── SOURCE DATA ──

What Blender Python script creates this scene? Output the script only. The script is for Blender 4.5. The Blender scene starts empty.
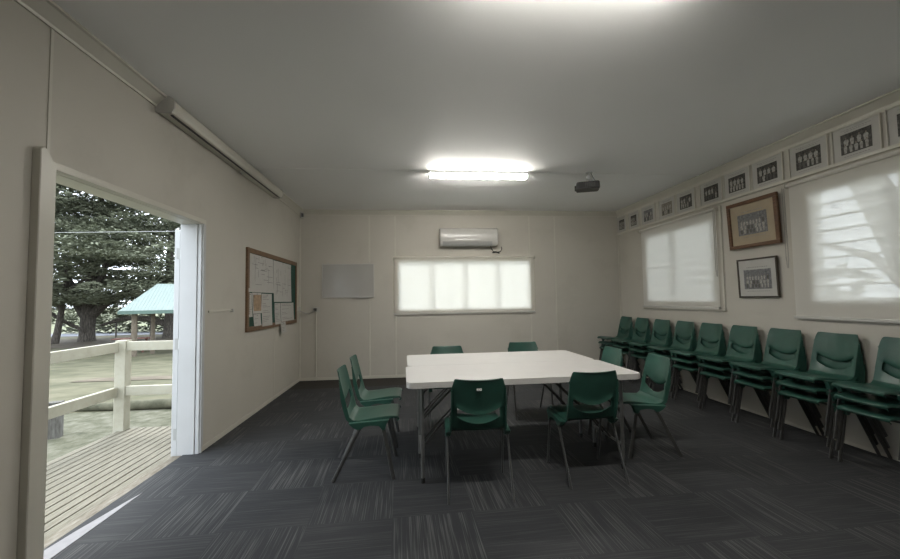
import bpy, bmesh, math, random
import numpy as np
from mathutils import Vector, Matrix
random.seed(7)
rng = np.random.default_rng(5)
PI = math.pi
scene = bpy.context.scene
C = scene.collection

# ------------------------------------------------------------------ room measures (metres)
XL, XR, YB, YF, ZC = -1.895, 3.79, 6.84, -4.6, 2.88
CAMH = 1.3254
KR, KB = XR / 3.73, YB / 6.77            # measured heights on the right / back wall, carried to their true distance
def RY(y): return y * KR
def RZ(z): return CAMH + (z - CAMH) * KR
def BX(x): return x * KB
def BZ(z): return CAMH + (z - CAMH) * KB

# ================================================================== materials
def new_mat(name):
    m = bpy.data.materials.new(name); m.use_nodes = True
    nt = m.node_tree; nt.nodes.clear()
    out = nt.nodes.new('ShaderNodeOutputMaterial')
    return m, nt, out

def N(nt, kind, **kw):
    n = nt.nodes.new(kind)
    for k, v in kw.items():
        if k.startswith('i_'):
            n.inputs[k[2:].replace('_', ' ')].default_value = v
        else:
            setattr(n, k, v)
    return n

def mat(name, col, rough=0.5, metal=0.0, var=0.06, scale=6.0, bump=0.0, bscale=60.0, coat=0.0, spec=0.5, stretch=(1, 1, 1)):
    """principled surface with procedural noise variation and optional bump"""
    m, nt, out = new_mat(name)
    p = N(nt, 'ShaderNodeBsdfPrincipled')
    p.inputs['Roughness'].default_value = rough
    p.inputs['Metallic'].default_value = metal
    p.inputs['Coat Weight'].default_value = coat
    p.inputs['Specular IOR Level'].default_value = spec
    tc = N(nt, 'ShaderNodeTexCoord'); mp = N(nt, 'ShaderNodeMapping')
    mp.inputs['Scale'].default_value = stretch
    nt.links.new(tc.outputs['Object'], mp.inputs['Vector'])
    nz = N(nt, 'ShaderNodeTexNoise'); nz.inputs['Scale'].default_value = scale; nz.inputs['Detail'].default_value = 4
    nt.links.new(mp.outputs['Vector'], nz.inputs['Vector'])
    rp = N(nt, 'ShaderNodeValToRGB')
    rp.color_ramp.elements[0].position = 0.3; rp.color_ramp.elements[1].position = 0.7
    rp.color_ramp.elements[0].color = tuple(c * (1 - var) for c in col) + (1,)
    rp.color_ramp.elements[1].color = tuple(min(1, c * (1 + var)) for c in col) + (1,)
    nt.links.new(nz.outputs['Fac'], rp.inputs['Fac'])
    nt.links.new(rp.outputs['Color'], p.inputs['Base Color'])
    if bump:
        n2 = N(nt, 'ShaderNodeTexNoise'); n2.inputs['Scale'].default_value = bscale
        nt.links.new(mp.outputs['Vector'], n2.inputs['Vector'])
        b = N(nt, 'ShaderNodeBump'); b.inputs['Strength'].default_value = bump; b.inputs['Distance'].default_value = 0.004
        nt.links.new(n2.outputs['Fac'], b.inputs['Height']); nt.links.new(b.outputs['Normal'], p.inputs['Normal'])
    nt.links.new(p.outputs['BSDF'], out.inputs['Surface'])
    return m

def emit_mat(name, col, strength):
    m, nt, out = new_mat(name)
    e = N(nt, 'ShaderNodeEmission'); e.inputs['Color'].default_value = col + (1,); e.inputs['Strength'].default_value = strength
    nt.links.new(e.outputs['Emission'], out.inputs['Surface'])
    return m

def blind_mat(name, col, transp):
    m, nt, out = new_mat(name)
    tc = N(nt, 'ShaderNodeTexCoord')
    nz = N(nt, 'ShaderNodeTexNoise'); nz.inputs['Scale'].default_value = 3.0
    nt.links.new(tc.outputs['Object'], nz.inputs['Vector'])
    rp = N(nt, 'ShaderNodeValToRGB')
    rp.color_ramp.elements[0].color = tuple(c * 0.97 for c in col) + (1,); rp.color_ramp.elements[1].color = col + (1,)
    nt.links.new(nz.outputs['Fac'], rp.inputs['Fac'])
    d = N(nt, 'ShaderNodeBsdfDiffuse'); t = N(nt, 'ShaderNodeBsdfTranslucent'); tr = N(nt, 'ShaderNodeBsdfTransparent')
    nt.links.new(rp.outputs['Color'], d.inputs['Color']); nt.links.new(rp.outputs['Color'], t.inputs['Color'])
    m1 = N(nt, 'ShaderNodeMixShader'); m1.inputs['Fac'].default_value = 0.5 if transp > .24 else .8
    nt.links.new(d.outputs[0], m1.inputs[1]); nt.links.new(t.outputs[0], m1.inputs[2])
    m2 = N(nt, 'ShaderNodeMixShader'); m2.inputs['Fac'].default_value = transp
    nt.links.new(m1.outputs[0], m2.inputs[1]); nt.links.new(tr.outputs[0], m2.inputs[2])
    nt.links.new(m2.outputs[0], out.inputs['Surface'])
    return m

def glass_mat(name):
    m, nt, out = new_mat(name)
    tr = N(nt, 'ShaderNodeBsdfTransparent'); tr.inputs['Color'].default_value = (.97, .975, .965, 1)
    g = N(nt, 'ShaderNodeBsdfGlossy'); g.inputs['Roughness'].default_value = 0.03
    fr = N(nt, 'ShaderNodeFresnel'); fr.inputs['IOR'].default_value = 1.45
    mx = N(nt, 'ShaderNodeMixShader')
    nt.links.new(fr.outputs[0], mx.inputs['Fac']); nt.links.new(tr.outputs[0], mx.inputs[1]); nt.links.new(g.outputs[0], mx.inputs[2])
    nt.links.new(mx.outputs[0], out.inputs['Surface'])
    return m

def math_node(nt, op, a=None, b=None, c=None):
    n = N(nt, 'ShaderNodeMath', operation=op)
    for i, v in enumerate((a, b, c)):
        if v is None: continue
        if isinstance(v, (int, float)): n.inputs[i].default_value = v
        else: nt.links.new(v, n.inputs[i])
    return n.outputs[0]

def carpet_mat():
    """half-metre carpet tiles laid quarter-turn, fine broken pinstripes, darker row along the back wall"""
    m, nt, out = new_mat('carpet_tiles')
    p = N(nt, 'ShaderNodeBsdfPrincipled'); p.inputs['Roughness'].default_value = 0.85; p.inputs['Specular IOR Level'].default_value = 0.35
    tc = N(nt, 'ShaderNodeTexCoord'); mp = N(nt, 'ShaderNodeMapping', vector_type='TEXTURE')
    mp.inputs['Location'].default_value = (-0.6346, 2.4644, 0); mp.inputs['Rotation'].default_value = (0, 0, 0.0292)
    nt.links.new(tc.outputs['Object'], mp.inputs['Vector'])
    sp = N(nt, 'ShaderNodeSeparateXYZ'); nt.links.new(mp.outputs['Vector'], sp.inputs[0])
    u = math_node(nt, 'MULTIPLY', sp.outputs[0], 2.0); v = math_node(nt, 'MULTIPLY', sp.outputs[1], 2.0)
    fu = math_node(nt, 'FLOOR', u); fv = math_node(nt, 'FLOOR', v)
    par = math_node(nt, 'FLOORED_MODULO', math_node(nt, 'ADD', fu, fv), 2.0)      # 0: stripes run in depth
    inv = math_node(nt, 'SUBTRACT', 1.0, par)
    across = math_node(nt, 'ADD', math_node(nt, 'MULTIPLY', u, inv), math_node(nt, 'MULTIPLY', v, par))
    along = math_node(nt, 'ADD', math_node(nt, 'MULTIPLY', v, inv), math_node(nt, 'MULTIPLY', u, par))
    tid = math_node(nt, 'ADD', math_node(nt, 'MULTIPLY', fu, 7.31), math_node(nt, 'MULTIPLY', fv, 3.77))
    cb = N(nt, 'ShaderNodeCombineXYZ')
    nt.links.new(math_node(nt, 'MULTIPLY', across, 72.0), cb.inputs[0])
    nt.links.new(math_node(nt, 'MULTIPLY', along, 1.1), cb.inputs[1]); nt.links.new(tid, cb.inputs[2])
    nz = N(nt, 'ShaderNodeTexNoise'); nz.inputs['Scale'].default_value = 1.0; nz.inputs['Detail'].default_value = 2.0
    nt.links.new(cb.outputs[0], nz.inputs['Vector'])
    cb2 = N(nt, 'ShaderNodeCombineXYZ')
    nt.links.new(math_node(nt, 'MULTIPLY', across, 9.0), cb2.inputs[0]); nt.links.new(math_node(nt, 'MULTIPLY', along, 1.4), cb2.inputs[1]); nt.links.new(tid, cb2.inputs[2])
    nz2 = N(nt, 'ShaderNodeTexNoise'); nz2.inputs['Scale'].default_value = 1.0; nz2.inputs['Detail'].default_value = 1.0
    nt.links.new(cb2.outputs[0], nz2.inputs['Vector'])
    # stripes stronger where the slow noise is high
    thr = math_node(nt, 'SUBTRACT', 0.60, math_node(nt, 'MULTIPLY', nz2.outputs['Fac'], 0.2))
    st = math_node(nt, 'MULTIPLY', math_node(nt, 'SUBTRACT', nz.outputs['Fac'], thr), 6.0)
    stc = N(nt, 'ShaderNodeClamp'); nt.links.new(st, stc.inputs[0])
    strength = math_node(nt, 'ADD', 0.30, math_node(nt, 'MULTIPLY', inv, 0.45))
    fac = math_node(nt, 'MULTIPLY', stc.outputs[0], strength)
    fine = N(nt, 'ShaderNodeTexNoise'); fine.inputs['Scale'].default_value = 260.0
    nt.links.new(tc.outputs['Object'], fine.inputs['Vector'])
    rp = N(nt, 'ShaderNodeValToRGB')
    rp.color_ramp.elements[0].color = (.018, .0195, .0215, 1); rp.color_ramp.elements[1].color = (.041, .043, .047, 1)
    nt.links.new(fine.outputs['Fac'], rp.inputs['Fac'])
    mx = N(nt, 'ShaderNodeMix', data_type='RGBA'); nt.links.new(fac, mx.inputs[0])
    nt.links.new(rp.outputs['Color'], mx.inputs[6]); mx.inputs[7].default_value = (.102, .102, .099, 1)
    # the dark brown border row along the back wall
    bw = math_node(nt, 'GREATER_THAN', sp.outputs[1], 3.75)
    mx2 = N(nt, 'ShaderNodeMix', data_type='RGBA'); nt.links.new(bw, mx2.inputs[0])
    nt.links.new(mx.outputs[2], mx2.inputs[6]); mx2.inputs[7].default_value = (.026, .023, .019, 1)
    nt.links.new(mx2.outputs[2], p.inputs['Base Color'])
    b = N(nt, 'ShaderNodeBump'); b.inputs['Strength'].default_value = 0.35; b.inputs['Distance'].default_value = 0.003
    nt.links.new(nz.outputs['Fac'], b.inputs['Height']); nt.links.new(b.outputs['Normal'], p.inputs['Normal'])
    nt.links.new(p.outputs[0], out.inputs['Surface'])
    return m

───

_THE PROBLEM_:
Report how many lines of the listing hold the word "Base", with nothing but the number.

_EXERCISE SOLUTION_:
2